Katharine Steele Renninger
American (1925-2004)
Katharine Steele Renninger was born in Jenkintown, Pennsylvania in 1925 and grew up on a farm midway between New Hope and Philadelphia. She graduated from Moore Institute of Art where she received the John F. Lewis European Traveling Fellowship in 1946 through which she lived and studied on the left bank of Paris for a year. Later she studied with Paul Domeville at the University of Pennsylvania and taught at St. Mary’s Hall in Burlington, New Jersey, and at Moore Institute where she was an instructor in drawing from 1950 to 1954.

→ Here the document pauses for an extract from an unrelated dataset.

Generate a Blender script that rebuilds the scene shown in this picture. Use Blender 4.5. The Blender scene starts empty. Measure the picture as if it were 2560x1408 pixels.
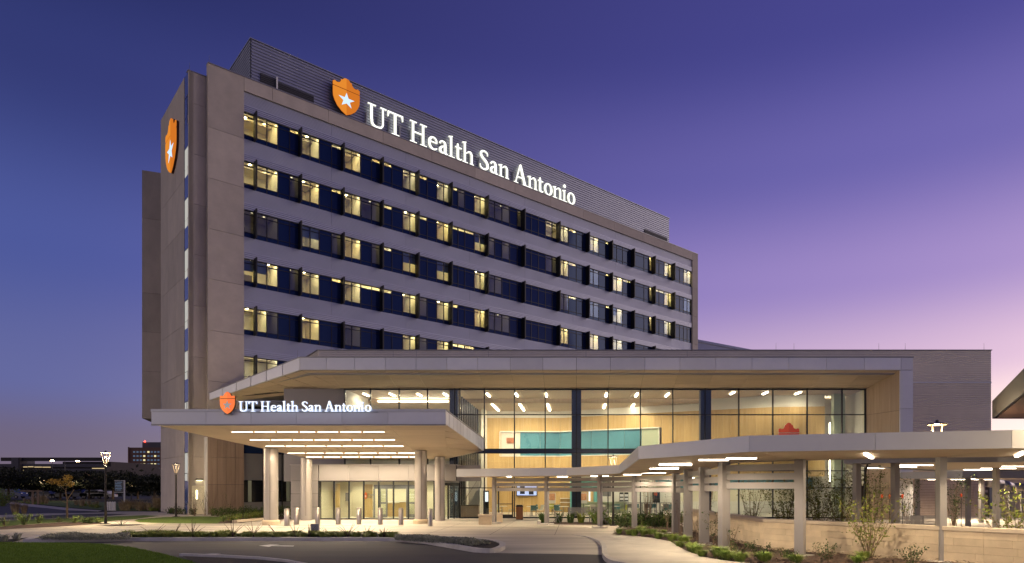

An abstract realist, Renninger had nearly 75 solo shows. Her subjects typically focused on Bucks County architecture and artifacts: details of barns and Victorian buildings, collections of egg beaters, bottles and chairs. Her work was included in many prestigious exhibitions and received numerous awards including the Woodmere Art Museum, the Museo des Belles Artes in Caracas, the Butler Institute of American Art, the Pennsylvania Academy of the Fine Arts, the Delaware Art Museum and the National Academy of Design.
Renninger’s work is in the James A. Michener Art Museum, William Penn Memorial Museum, Rutgers University Gallery and the DeVecchi Collection of the Rodman House for the Arts, among others.